En pleno siglo XXI, seguimos sin tener brújula: a dónde y cómo conducir a la nación, qué hacer para que sus integrantes puedan tener una vida decente, productiva y satisfactoria. Hemos visto transformarse al mundo durante estos dos siglos, y no hemos sido capaces de tomar lo mejor, seguir ejemplos, abandonar prejuicios y dogmas que nos siguen sometiendo. Nuestro encierro mental le ha costado muchísimo, demasiado, a muchísimos mexicanos. A demasiados.

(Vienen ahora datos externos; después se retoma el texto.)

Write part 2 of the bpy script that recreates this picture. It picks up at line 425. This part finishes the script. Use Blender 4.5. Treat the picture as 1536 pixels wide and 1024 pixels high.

El siglo XIX lo perdimos (junto a la mitad del territorio, que para nada habíamos utilizado de cualquier manera) en áridas disputas entre centralistas y federalistas, entre liberales y conservadores. La historia de esa centuria es una de asonadas, cuartelazos y guerras civiles que no sirvieron para maldita la cosa. En tanto otros países absorbían los beneficios de la Revolución Industrial y se encaminaban al progreso, acá nos matábamos por mitos geniales y simples ambiciones de caudillos sin mayor consecuencia.
Se supone que los liberales ganaron el siglo XIX. Pero fue una victoria trunca, porque el liberalismo mexicano resultó incapaz de encaminar al país a la prosperidad. Le echan la culpa a don Porfirio. Sí, él fue responsable, pero no el único. Al menos él tenía un proyecto de nación, que no se diferenciaba mucho del de otros países menos afortunados que el nuestro. Y que sí prosperaron.
Tras la hecatombe de la Revolución, que nos echó para atrás treinta años, se creó un régimen único en el mundo. Que trajo estabilidad, sí, pero que hizo de esa estabilidad el germen de muchos de nuestros males. En los años setenta se debía haber liquidado el modelo de crecimiento de los cincuenta y sesenta, y no se hizo. En los ochenta se debían haber implementado las reformas estructurales que todavía seguimos discutiendo. La alternancia política se tardó al menos una generación más de lo que debía. Hoy estamos entrampados buscando alterar cosas que otros países cambiaron hace dos o tres décadas. Y sobra quien continúe cegado con las mismas cantinelas de siempre: el nacionalismo, la soberanía, la amenaza imperialista, los múltiples masiosares, esos extraños enemigos… que, con frecuencia, somos nosotros mismos.
Si queremos darle viabilidad a este país en el siglo XXI, y no encaminarlo al fracaso como en los dos siglos anteriores, hemos de hacer una reflexión sobre nuestros dogmas y nutrida mitología. Y darnos un nuevo principio. Si no, de nuevo fallaremos.